» **Aim**:
Extract exactly those lines that lie between the start of the material and the line with "o.rotation_euler = (0, rad(-90), 0)", including both boundary lines and no others.

» **Data provided**:
'''

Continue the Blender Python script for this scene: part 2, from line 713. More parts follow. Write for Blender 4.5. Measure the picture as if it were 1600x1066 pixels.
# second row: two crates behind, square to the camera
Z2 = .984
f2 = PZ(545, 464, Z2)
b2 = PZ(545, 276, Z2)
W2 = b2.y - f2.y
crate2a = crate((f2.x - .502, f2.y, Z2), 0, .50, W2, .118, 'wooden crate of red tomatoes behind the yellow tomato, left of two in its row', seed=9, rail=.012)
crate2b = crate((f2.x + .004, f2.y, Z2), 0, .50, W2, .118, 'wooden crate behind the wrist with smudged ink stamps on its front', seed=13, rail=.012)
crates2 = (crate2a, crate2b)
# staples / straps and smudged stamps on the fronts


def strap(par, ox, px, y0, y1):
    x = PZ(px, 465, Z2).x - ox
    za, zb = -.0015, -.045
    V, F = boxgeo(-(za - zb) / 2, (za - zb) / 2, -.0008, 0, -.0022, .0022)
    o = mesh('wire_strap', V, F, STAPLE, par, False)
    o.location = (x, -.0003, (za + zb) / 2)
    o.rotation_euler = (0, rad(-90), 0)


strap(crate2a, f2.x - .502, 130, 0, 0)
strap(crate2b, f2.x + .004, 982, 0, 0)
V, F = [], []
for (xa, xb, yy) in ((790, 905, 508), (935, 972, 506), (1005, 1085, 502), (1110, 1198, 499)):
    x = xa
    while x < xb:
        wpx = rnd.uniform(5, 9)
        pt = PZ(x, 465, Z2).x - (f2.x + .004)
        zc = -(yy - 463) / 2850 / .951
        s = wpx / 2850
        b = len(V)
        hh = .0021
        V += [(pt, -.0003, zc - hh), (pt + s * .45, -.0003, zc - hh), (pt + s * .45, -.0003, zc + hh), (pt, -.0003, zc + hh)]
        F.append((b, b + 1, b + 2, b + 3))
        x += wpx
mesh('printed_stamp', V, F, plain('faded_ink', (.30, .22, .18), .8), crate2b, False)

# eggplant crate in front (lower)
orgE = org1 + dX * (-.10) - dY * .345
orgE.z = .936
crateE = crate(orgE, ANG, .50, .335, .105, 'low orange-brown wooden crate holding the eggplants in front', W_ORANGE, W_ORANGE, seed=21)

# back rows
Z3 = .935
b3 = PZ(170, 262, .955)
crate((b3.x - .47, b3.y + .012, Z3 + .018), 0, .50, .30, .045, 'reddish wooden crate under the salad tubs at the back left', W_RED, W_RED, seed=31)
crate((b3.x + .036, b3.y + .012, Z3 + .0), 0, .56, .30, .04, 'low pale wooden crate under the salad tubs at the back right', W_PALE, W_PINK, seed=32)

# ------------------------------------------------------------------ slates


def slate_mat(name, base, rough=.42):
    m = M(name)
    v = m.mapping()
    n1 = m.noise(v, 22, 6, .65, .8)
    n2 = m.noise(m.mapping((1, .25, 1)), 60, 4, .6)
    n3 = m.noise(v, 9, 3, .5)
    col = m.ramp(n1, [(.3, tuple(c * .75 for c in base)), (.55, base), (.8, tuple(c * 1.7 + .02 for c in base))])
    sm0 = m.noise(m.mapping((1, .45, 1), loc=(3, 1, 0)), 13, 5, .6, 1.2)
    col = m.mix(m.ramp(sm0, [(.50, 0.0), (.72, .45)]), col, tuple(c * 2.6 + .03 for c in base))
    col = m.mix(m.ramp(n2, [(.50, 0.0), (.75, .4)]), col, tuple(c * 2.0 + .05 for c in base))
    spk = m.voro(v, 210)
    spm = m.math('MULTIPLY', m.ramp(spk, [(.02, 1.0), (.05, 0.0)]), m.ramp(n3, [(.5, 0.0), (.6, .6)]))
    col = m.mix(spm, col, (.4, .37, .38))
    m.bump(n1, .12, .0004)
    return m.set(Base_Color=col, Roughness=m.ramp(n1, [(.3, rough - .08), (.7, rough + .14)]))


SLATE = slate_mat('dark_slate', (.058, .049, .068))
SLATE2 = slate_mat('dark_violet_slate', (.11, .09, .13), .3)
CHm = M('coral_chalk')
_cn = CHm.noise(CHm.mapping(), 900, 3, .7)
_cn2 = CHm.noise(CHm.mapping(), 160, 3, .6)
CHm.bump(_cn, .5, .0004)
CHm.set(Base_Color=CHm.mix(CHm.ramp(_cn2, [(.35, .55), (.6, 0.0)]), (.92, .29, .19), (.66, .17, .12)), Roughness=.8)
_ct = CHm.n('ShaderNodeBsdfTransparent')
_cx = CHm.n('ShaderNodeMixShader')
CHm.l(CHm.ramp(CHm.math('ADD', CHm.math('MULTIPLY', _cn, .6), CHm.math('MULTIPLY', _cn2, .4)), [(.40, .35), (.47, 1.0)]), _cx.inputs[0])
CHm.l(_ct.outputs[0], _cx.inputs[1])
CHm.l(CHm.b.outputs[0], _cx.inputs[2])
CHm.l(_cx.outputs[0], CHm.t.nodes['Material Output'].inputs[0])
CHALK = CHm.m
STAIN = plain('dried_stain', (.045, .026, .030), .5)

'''

» **Task output**:
Continue the Blender Python script for this scene: part 2, from line 713. More parts follow. Write for Blender 4.5. Measure the picture as if it were 1600x1066 pixels.
# second row: two crates behind, square to the camera
Z2 = .984
f2 = PZ(545, 464, Z2)
b2 = PZ(545, 276, Z2)
W2 = b2.y - f2.y
crate2a = crate((f2.x - .502, f2.y, Z2), 0, .50, W2, .118, 'wooden crate of red tomatoes behind the yellow tomato, left of two in its row', seed=9, rail=.012)
crate2b = crate((f2.x + .004, f2.y, Z2), 0, .50, W2, .118, 'wooden crate behind the wrist with smudged ink stamps on its front', seed=13, rail=.012)
crates2 = (crate2a, crate2b)
# staples / straps and smudged stamps on the fronts


def strap(par, ox, px, y0, y1):
    x = PZ(px, 465, Z2).x - ox
    za, zb = -.0015, -.045
    V, F = boxgeo(-(za - zb) / 2, (za - zb) / 2, -.0008, 0, -.0022, .0022)
    o = mesh('wire_strap', V, F, STAPLE, par, False)
    o.location = (x, -.0003, (za + zb) / 2)
    o.rotation_euler = (0, rad(-90), 0)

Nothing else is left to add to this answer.